Und nun, nach einigen Wochen und heißen Sommertagen die große Überraschung. Vielmehr: Der Triumph! Meine einstigen Zwergzinnien überragen die vom Gärtner bei Weitem. Sie recken ihre Köpfe in die Höhe und sind zu stattlichen, kräftigen Riesen-Pflanzen geworden. In mir große Freude und die Erkenntnis, dass es manchmal einfach nur Zeit und Geduld braucht. Und ein künstliches Beschleunigen-Wollen nichts bringt oder manchmal auch nicht möglich ist.

In einer Welt, in der „schneller, weiter, höher, … verlieren Sie 10 Kilo in nur 3 Wochen … im 2-Tages-Seminar zu persönlicher Höchstleistung …“ als erstrebenswert gilt, in der vieles als Zeitverschwendung abgetan wird, genau da finde ich, dass es sich lohnt, manchen Dingen einfach Reife-Zeit zu geben.
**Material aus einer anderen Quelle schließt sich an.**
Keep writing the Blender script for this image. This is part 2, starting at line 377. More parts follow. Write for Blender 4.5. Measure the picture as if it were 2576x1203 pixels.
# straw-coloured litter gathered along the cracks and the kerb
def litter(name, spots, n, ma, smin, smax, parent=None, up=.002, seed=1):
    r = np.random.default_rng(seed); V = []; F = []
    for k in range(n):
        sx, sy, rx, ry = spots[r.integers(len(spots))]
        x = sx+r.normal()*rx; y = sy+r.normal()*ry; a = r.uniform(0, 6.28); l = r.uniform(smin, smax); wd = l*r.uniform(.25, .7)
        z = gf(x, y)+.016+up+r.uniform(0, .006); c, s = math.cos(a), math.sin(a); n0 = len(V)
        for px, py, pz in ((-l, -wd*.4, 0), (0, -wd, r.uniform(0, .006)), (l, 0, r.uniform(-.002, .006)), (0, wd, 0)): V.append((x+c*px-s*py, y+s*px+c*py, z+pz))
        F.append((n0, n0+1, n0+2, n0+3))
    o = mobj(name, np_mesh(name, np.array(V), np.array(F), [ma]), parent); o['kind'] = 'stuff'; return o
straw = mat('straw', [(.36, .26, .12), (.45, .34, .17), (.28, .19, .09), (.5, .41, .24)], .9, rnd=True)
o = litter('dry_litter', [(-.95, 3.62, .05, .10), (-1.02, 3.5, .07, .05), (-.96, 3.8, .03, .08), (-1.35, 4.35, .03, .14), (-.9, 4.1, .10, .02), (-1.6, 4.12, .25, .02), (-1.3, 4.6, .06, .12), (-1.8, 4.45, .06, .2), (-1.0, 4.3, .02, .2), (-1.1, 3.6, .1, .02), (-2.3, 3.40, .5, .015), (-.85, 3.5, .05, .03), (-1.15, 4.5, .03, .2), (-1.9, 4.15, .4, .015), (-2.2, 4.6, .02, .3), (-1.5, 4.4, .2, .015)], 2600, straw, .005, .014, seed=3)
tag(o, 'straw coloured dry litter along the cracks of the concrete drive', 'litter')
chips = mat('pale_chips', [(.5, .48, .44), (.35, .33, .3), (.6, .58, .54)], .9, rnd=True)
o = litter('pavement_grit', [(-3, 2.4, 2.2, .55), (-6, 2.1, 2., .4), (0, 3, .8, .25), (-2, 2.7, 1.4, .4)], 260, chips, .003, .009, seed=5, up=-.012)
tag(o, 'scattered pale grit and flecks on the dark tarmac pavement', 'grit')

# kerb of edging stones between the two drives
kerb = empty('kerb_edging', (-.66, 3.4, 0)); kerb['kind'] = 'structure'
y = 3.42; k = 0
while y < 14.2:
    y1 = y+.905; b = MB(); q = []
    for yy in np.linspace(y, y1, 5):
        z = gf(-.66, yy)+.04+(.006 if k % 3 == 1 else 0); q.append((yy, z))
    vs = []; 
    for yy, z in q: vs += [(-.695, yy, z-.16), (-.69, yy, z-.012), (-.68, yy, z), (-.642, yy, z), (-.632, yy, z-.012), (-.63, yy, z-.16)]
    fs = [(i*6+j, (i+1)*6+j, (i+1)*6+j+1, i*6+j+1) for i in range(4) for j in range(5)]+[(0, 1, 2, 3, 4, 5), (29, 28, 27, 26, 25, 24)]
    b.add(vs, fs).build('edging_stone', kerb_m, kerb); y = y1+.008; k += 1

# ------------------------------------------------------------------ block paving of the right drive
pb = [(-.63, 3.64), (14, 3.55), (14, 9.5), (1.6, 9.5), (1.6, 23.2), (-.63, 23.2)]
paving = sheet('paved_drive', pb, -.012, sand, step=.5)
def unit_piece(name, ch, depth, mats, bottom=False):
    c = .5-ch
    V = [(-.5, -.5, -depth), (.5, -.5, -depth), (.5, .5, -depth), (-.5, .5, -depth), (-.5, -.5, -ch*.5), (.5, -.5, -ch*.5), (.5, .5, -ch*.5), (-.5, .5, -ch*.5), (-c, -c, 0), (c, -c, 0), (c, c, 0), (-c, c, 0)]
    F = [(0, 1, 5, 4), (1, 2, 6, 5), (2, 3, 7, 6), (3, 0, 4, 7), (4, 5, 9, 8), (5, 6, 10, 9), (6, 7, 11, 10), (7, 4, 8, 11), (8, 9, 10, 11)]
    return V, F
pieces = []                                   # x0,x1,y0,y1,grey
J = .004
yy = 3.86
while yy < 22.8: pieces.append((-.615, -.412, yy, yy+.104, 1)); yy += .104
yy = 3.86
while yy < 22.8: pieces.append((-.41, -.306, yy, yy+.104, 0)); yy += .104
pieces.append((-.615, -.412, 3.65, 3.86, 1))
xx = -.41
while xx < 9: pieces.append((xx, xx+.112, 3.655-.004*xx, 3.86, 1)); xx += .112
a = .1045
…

Sei es für eine Zinnie oder ein persönliches Ziel oder für ein schon lange im Kopf geplantes Projekt. Es darf auch einfach mal liegen bleiben und im Verborgenen reifen. Natürlich kann es auch mal notwendig sein, mit kleinen Düngergaben nachzuhelfen, aber dann wächst die Pflanze wieder in ihrer Geschwindigkeit. Um mich schlussendlich mit prächtigen Blüten zu belohnen.